Transition Québec Leader and Limoilou Coun. Jackie Smith said she “feels like [she’s] watching a bad comedy” with Hamad’s transit announcement.
“I don’t think what people want is to resume the debate where it was more than 10 years ago, when the idea Mr. Hamad is bringing back was rejected. The [CDPQ Infra] plan already includes the passage of an SRB on Boul. Charest; Mr. Hamad simply wants to start the plan backwards. The heart of the network congestion problem is on Parliament Hill and that’s what we’re tackling first with the deployment of the first phase of the tramway.”
Nora Loreto, co-founder and spokesperson for the pro- tramway citizens group Québec Désire Son Tramway, told the QCT Hamad’s proposal “shows that he’s got no clue about the growth of the city and the planned growth over the next 20 years. Seeing that he wants to push all the traffic onto Charest and leave the status quo in Upper Town is just not an option because at the end of the day the blockage for the traffic [stays] in Upper Town.”
Loreto said, “There’s a reason why all of the experts have not recommended this plan, and we think that it would be very prudent for Mr. Hamad, in an area where he is clearly lacking some knowledge and expertise, to listen to the experts on this one.”

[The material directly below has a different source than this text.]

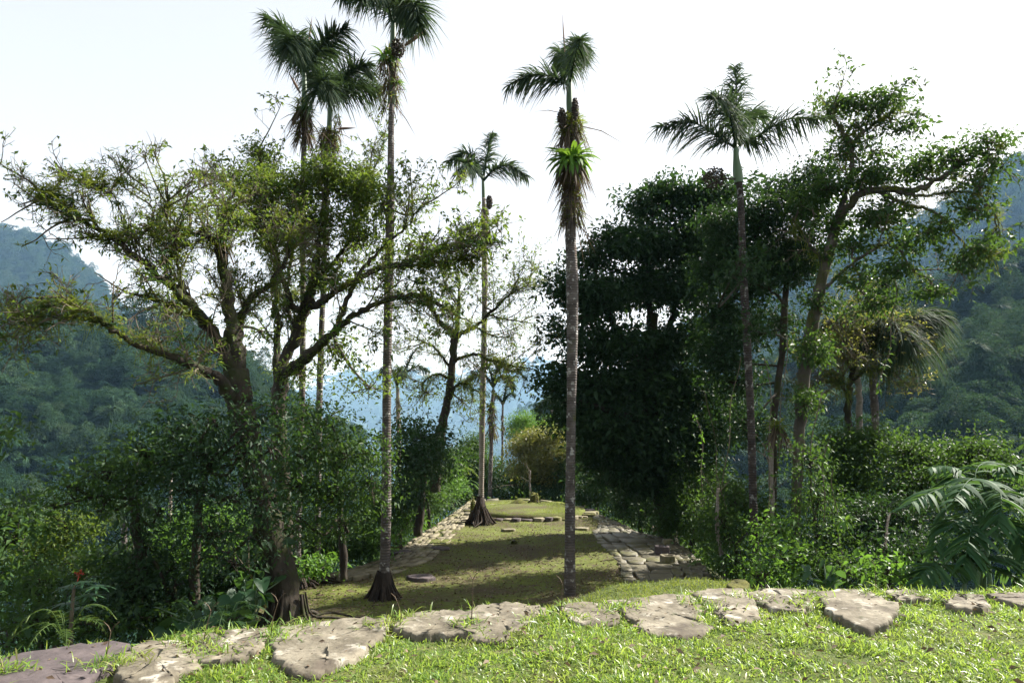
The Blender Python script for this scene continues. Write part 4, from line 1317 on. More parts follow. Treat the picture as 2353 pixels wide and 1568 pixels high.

Hamad’s plan did garner the support of Stevens Melançon, leader of Équipe Priorité Québec, who is reported to be considering joining Hamad’s team. He told Le Soleil, “I defend the citizen; I defend a project that respects the citizens’ ability to pay and that will serve my citizens.”
As for Marchand’s dismissal of Hamad’s plan, Melançon said, “I find it hard to understand why the mayor, whose project is not socially acceptable, is lecturing people.”